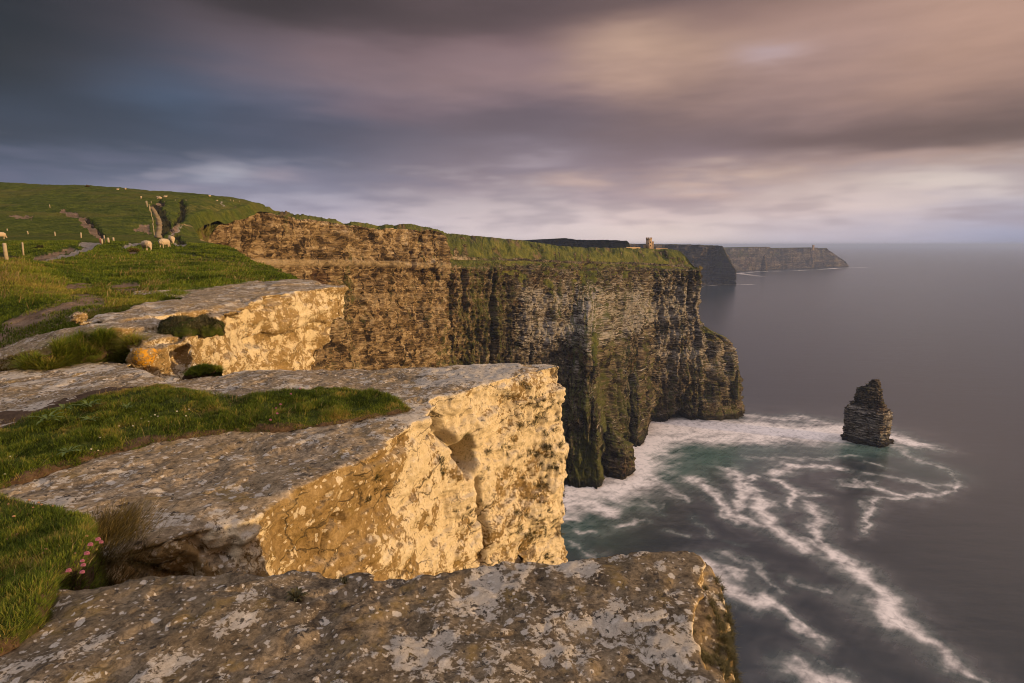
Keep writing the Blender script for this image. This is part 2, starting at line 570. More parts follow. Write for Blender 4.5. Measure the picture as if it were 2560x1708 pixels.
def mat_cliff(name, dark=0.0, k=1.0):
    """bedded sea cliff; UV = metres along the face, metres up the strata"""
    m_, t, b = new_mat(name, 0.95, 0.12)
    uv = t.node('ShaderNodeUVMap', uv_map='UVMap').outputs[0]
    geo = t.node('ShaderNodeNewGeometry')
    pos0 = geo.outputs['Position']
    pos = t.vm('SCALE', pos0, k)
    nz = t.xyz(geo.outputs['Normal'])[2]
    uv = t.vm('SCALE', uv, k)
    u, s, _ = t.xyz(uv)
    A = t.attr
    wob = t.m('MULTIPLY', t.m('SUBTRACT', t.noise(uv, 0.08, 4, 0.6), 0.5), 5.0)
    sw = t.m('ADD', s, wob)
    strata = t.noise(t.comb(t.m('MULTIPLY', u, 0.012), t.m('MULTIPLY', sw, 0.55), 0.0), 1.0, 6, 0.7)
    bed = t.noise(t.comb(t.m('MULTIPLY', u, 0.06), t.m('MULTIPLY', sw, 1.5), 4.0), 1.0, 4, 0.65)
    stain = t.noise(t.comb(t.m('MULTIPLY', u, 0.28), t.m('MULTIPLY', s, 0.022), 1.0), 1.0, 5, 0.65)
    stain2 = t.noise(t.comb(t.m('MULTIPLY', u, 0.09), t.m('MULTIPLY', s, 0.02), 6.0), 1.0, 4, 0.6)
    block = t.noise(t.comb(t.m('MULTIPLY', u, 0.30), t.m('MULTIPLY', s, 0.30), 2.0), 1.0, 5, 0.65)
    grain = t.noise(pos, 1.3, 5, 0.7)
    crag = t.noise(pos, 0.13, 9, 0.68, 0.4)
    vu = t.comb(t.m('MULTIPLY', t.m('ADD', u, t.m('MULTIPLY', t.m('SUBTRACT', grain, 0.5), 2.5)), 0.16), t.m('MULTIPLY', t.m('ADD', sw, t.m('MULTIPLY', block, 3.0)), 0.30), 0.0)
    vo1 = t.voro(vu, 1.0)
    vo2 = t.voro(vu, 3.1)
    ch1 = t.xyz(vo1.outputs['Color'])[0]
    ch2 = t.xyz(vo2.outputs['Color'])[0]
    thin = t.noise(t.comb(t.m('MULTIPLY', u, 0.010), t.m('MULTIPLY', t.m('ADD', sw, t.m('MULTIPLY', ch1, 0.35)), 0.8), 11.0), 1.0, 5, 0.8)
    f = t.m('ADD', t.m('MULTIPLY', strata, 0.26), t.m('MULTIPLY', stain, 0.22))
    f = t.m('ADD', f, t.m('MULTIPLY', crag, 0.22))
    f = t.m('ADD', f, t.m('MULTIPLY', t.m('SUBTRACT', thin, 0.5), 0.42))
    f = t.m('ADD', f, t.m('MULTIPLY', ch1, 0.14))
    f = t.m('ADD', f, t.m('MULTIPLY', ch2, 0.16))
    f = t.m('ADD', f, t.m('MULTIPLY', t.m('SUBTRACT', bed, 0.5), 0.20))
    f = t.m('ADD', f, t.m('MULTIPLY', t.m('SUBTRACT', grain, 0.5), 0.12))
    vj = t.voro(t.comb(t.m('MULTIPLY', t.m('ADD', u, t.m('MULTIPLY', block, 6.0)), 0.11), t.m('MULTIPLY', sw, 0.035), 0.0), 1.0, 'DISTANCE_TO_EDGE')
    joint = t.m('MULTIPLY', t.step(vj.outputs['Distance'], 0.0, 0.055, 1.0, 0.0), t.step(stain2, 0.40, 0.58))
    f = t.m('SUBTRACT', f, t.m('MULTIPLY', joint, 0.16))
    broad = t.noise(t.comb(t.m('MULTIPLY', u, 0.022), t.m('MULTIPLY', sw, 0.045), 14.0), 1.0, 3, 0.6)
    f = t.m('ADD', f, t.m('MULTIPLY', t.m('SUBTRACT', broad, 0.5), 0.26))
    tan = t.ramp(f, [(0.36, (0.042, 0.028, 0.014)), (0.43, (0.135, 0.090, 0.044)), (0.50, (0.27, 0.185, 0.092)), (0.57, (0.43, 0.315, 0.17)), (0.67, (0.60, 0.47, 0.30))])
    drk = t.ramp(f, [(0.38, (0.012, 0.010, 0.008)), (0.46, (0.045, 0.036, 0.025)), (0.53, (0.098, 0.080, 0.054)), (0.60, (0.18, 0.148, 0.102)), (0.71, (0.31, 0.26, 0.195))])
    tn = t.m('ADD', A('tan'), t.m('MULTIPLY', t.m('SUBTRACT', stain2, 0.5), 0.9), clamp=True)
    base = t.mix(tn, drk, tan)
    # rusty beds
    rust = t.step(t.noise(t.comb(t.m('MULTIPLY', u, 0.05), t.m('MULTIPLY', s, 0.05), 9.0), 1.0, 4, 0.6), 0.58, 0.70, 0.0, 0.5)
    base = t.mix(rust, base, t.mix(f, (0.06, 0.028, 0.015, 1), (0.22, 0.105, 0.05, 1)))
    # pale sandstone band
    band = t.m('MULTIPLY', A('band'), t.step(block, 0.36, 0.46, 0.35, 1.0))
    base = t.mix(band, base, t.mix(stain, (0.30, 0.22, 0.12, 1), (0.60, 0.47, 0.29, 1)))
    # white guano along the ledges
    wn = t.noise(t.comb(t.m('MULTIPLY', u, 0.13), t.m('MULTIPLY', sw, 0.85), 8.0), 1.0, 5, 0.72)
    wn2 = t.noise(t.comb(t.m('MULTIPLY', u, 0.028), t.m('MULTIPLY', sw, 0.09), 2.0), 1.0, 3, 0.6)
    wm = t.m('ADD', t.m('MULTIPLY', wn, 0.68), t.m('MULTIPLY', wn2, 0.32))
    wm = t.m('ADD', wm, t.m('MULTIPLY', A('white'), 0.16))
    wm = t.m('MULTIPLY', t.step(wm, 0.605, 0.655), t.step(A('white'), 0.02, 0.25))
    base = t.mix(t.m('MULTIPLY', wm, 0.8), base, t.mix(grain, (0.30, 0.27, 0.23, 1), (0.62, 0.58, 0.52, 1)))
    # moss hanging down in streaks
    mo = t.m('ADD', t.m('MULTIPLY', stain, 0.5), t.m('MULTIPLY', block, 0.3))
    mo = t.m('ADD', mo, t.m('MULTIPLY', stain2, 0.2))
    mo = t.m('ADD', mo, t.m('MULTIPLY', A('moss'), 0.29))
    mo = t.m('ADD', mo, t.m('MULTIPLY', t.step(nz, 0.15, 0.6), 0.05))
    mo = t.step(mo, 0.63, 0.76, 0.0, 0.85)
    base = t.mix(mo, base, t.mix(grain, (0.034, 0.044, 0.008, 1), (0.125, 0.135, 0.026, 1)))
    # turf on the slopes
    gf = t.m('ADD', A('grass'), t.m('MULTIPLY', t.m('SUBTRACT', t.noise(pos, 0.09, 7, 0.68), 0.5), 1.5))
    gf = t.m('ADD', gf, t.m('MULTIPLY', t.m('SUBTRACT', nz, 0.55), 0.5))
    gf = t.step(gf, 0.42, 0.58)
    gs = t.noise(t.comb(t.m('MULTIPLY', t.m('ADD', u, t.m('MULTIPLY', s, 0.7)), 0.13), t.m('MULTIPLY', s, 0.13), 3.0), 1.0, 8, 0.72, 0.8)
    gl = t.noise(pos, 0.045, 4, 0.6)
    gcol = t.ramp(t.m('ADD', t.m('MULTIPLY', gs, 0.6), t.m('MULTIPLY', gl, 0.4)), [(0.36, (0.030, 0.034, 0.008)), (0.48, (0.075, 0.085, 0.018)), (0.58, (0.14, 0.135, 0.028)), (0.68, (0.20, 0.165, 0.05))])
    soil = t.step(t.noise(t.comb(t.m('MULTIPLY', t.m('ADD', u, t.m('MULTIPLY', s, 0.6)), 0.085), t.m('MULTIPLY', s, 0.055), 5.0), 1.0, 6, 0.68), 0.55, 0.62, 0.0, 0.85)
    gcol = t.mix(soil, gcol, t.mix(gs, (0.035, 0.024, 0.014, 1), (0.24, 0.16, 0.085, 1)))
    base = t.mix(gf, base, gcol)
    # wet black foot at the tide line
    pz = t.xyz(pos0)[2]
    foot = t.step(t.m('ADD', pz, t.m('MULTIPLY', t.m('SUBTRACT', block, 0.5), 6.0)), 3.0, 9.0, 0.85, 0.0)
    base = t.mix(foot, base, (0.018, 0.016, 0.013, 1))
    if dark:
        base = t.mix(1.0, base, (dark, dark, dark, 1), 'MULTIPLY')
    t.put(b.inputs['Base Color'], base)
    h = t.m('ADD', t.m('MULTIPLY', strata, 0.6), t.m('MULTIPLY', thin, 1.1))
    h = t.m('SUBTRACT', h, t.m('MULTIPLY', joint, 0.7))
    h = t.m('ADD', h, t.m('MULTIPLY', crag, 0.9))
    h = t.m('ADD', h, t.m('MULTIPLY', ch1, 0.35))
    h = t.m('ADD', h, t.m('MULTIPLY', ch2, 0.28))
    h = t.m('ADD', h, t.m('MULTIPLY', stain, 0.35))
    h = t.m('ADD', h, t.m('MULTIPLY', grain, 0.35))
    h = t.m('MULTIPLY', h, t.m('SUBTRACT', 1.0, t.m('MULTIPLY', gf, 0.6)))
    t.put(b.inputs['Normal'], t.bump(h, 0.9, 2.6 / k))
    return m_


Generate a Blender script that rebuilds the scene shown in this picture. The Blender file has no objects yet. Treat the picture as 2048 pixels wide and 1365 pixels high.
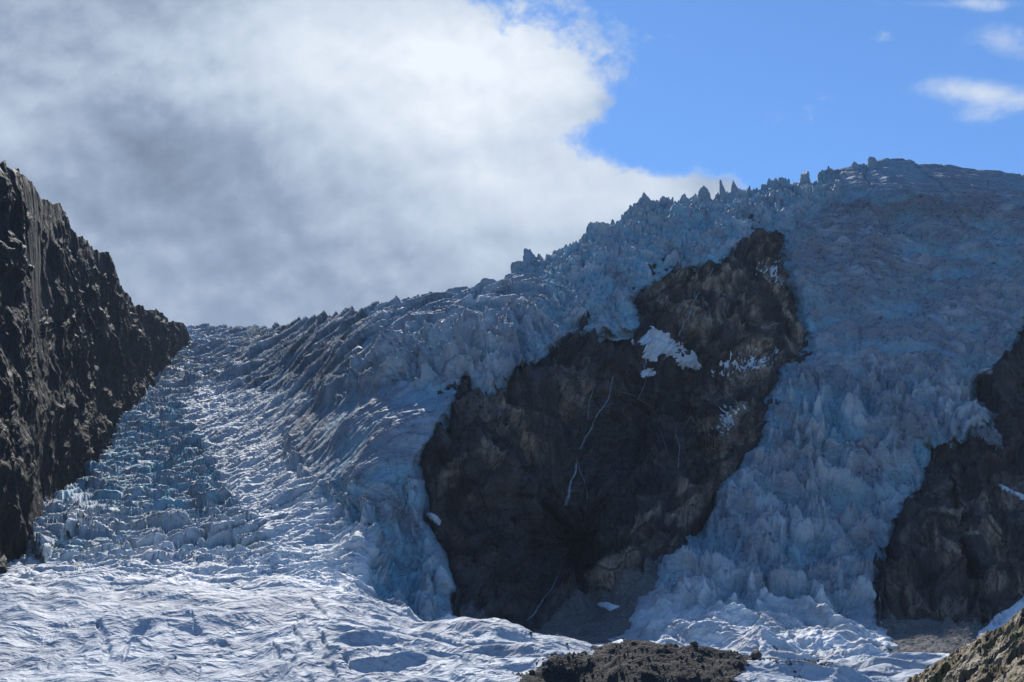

====

• [Task prompt]
Exactly the lines from the line with "(0.60, 0.47, 0.30))])" to the line with "(0.31, 0.26, 0.195))])", both included, are to be extracted, and no others.

• [Result for this task]
    tan = t.ramp(f, [(0.36, (0.042, 0.028, 0.014)), (0.43, (0.135, 0.090, 0.044)), (0.50, (0.27, 0.185, 0.092)), (0.57, (0.43, 0.315, 0.17)), (0.67, (0.60, 0.47, 0.30))])
    drk = t.ramp(f, [(0.38, (0.012, 0.010, 0.008)), (0.46, (0.045, 0.036, 0.025)), (0.53, (0.098, 0.080, 0.054)), (0.60, (0.18, 0.148, 0.102)), (0.71, (0.31, 0.26, 0.195))])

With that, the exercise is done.